La buona morte secondo Ozon
Non sono in molti i registi che coraggiosamente hanno scelto di rappresentare con lucida freddezza il “buon” fine vita, il tema disturbante dell’eutanasia, scelta - quella del suicidio - che in pochi sanno compiere giunti in condizioni più o meno disperate alle soglie del crinale che separa l’esistenza dalla morte.
François Ozon, eclettico regista francese - che nelle opere precedenti ha saputo manipolare la materia tentando di controllare con distacco l’inevitabile commozione umana, allontanandone gli aspetti melodrammatici (Sotto la sabbia, Estate ’85) - torna ad esplorarne le prismatiche sfaccettature, adattando cinematograficamente l’omonimo romanzo di Emmanuèle Bernheim (scrittrice morta prematuramente nel 2017 e anche sceneggiatrice), mettendo in scena E’ andato tutto bene (Tout s’es ben passé, 2021), presentato in concorso al 74° Festival di Cannes, percorso che un anziano ottantacinquenne, colto, raffinato, stanco e colpito da ictus, intraprende chiedendo aiuto alle figlie, una in particolare (per quanto non sia stato affatto un padre esemplare), per concludere con un suicidio assistito un’esistenza ormai divenuta impossibile.
Toni drammatici e leggerezze inusitate accompagnano il racconto degli ultimi mesi di vita dell’uomo, fermamente deciso a non retrocedere dall’estrema decisione (ama la vita, ma non vuole sopravvivere), che si dipana tra i dubbi e le incertezze delle figlie (una della quali, la preferita, non l’abbandona mai), complicazioni burocratiche (la legislazione francese non ammette l’eutanasia, per cui occorre prendere contatti con la Svizzera, dove invece il suicidio assistito è consentito), l’emergere di tormentati rapporti familiari e i fantasmi del passato (la stessa madre, già da molti anni divisa dal marito, appare in poche sequenze come una sorta di presenza fantasmatica).
E qui Ozon riprende e riesuma il suo cinema con autocitazioni e citazioni cinefile (torma il mare e la sabbia, sotto la quale c’è sempre un verminaio; il compagno della figlia scrittrice è un critico cinematografico impegnato in una retrospettiva su Luis Buñuel; le folgoranti sequenze che riportano nel passato, ai sogni omicidi della figlia…).

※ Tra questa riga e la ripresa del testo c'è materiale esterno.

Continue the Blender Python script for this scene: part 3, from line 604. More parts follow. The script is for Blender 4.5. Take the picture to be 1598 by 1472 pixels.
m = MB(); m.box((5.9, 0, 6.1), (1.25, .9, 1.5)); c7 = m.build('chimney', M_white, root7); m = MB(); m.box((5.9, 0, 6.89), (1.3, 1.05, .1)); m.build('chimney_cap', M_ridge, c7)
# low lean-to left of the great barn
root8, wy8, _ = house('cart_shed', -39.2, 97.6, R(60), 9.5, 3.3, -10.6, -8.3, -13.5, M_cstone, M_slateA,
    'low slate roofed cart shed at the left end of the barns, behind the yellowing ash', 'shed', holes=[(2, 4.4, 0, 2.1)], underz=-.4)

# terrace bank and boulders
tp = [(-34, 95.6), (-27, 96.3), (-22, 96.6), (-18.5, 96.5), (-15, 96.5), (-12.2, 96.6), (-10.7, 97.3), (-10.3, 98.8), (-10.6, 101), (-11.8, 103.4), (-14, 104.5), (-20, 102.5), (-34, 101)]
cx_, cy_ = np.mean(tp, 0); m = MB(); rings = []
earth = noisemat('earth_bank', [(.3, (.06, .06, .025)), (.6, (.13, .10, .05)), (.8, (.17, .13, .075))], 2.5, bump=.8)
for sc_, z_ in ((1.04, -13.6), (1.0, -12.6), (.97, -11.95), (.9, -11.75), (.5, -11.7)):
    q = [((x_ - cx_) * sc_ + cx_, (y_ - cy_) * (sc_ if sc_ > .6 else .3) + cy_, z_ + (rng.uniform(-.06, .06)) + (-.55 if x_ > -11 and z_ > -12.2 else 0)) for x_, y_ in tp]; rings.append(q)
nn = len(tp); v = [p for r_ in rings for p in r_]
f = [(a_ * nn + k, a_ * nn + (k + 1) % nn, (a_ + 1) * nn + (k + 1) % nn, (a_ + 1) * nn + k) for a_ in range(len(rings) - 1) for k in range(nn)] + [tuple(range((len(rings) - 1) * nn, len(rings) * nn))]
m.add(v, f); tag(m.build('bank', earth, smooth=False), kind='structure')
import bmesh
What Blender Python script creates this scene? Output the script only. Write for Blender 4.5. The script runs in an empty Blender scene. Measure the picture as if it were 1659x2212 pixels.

Magistrale interpretazione di André Dussollier e Sophie Marceau (ormai ben lontana dal cult giovanile Il tempo delle mele, nei panni della stessa autrice del romanzo autobiografico) e fulminanti apparizioni di Charlotte Rampling e Hanna Schygulla, che contribuiscono a dare a questo racconto sulla fine della vita d’un uomo controverso (anche sessualmente) un senso non comune di malinconica pacatezza che sugella con il titolo E’ andato tutto bene, frase consolatrice e risolutiva pronunciata al telefono dalla signora svizzera, l’avvenuto quieto trapasso, al suono di un brano di Johannes Brahms. Ottimo il doppiaggio italiano.